Suicide bomber attacks military convoy near Kabul

The Taliban claimed responsibility for a suicide bombing Friday that wounded at least six people near Camp Phoenix, a logistics support base for U.S. forces on the outskirts of Kabul.

NATO said the suicide bombing occurred at 8 a.m. (0330 GMT) on the Jalalabad road, and reports indicated Afghan civilians, NATO service members and civilian contractors had been wounded. No NATO members were killed.

In this picture taken Monday, Nov. 9, 2009, a U.S. special operations member pays his final respects for a comrade killed on Saturday in Afghanistan's Farah province. President Barack Obama rejected the Afghanistan war options before him and asked for revisions, administration officials say, amid an argument by his own ambassador in Kabul that a significant U.S. troop increase would only prop up a weak, corruption-tainted government.(AP Photo/Maya Alleruzzo)

Taliban spokesman Zabiullah Mujahid sent The Associated Press a message saying the attack was carried out by a Taliban suicide car bomber targeting an international military convoy.

Abdul Ghafar Sayed Zada, chief of criminal investigation for Kabul police, said three civilians and three foreigners were wounded.

At the scene Nabi, a taxi driver, said he was driving down the road when he heard a "big bang."

"Everything went dark," said Nabi, who like many Afghans uses one name. "I just managed to take myself out of the area.
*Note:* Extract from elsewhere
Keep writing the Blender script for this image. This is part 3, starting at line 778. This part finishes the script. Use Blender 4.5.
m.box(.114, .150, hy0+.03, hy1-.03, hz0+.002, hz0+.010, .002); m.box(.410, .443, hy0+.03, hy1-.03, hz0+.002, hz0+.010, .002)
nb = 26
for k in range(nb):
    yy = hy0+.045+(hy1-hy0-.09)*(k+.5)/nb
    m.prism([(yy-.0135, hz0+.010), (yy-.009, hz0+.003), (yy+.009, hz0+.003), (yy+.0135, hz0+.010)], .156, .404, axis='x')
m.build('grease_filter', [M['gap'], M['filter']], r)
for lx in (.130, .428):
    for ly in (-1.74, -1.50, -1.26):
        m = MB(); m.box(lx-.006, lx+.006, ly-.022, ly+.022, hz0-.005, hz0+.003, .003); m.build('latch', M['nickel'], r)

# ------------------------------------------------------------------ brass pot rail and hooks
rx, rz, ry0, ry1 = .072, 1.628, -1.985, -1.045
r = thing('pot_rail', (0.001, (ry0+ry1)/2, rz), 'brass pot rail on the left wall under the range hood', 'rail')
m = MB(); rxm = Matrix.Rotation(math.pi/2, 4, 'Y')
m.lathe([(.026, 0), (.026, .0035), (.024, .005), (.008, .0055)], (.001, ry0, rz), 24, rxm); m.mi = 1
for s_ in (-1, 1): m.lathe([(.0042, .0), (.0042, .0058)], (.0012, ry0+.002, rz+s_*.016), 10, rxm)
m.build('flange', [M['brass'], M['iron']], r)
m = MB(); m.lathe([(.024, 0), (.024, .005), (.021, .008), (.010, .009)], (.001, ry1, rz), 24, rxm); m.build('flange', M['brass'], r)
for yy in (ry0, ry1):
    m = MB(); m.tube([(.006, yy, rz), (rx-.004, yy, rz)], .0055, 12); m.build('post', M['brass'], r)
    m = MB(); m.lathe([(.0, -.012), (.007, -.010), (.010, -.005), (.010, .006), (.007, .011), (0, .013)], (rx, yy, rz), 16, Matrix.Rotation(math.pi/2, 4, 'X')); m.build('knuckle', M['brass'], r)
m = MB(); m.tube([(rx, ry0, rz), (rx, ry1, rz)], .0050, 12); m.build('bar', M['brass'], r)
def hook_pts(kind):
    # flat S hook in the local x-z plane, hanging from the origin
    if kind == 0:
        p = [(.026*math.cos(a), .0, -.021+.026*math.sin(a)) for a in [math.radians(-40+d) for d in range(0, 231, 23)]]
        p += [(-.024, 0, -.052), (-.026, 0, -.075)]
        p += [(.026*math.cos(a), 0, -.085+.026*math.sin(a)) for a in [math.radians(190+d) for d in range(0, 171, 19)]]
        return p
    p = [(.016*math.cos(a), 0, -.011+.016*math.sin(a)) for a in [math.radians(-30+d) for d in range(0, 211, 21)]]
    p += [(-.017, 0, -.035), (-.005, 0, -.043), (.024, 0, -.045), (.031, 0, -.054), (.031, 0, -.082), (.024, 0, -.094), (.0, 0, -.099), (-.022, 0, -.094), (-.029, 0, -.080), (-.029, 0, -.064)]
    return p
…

I don't know what happened then, but the attack was on the foreigners."

Lt. Col. Todd Vician, a spokesman for NATO, said the bombing was "another attack by insurgents that injured the people of Afghanistan and our personnel who are partnering with the Afghan security forces to bring better development, governance and security to Afghanistan."

"This attack will not deter us from continuing our important mission," he said.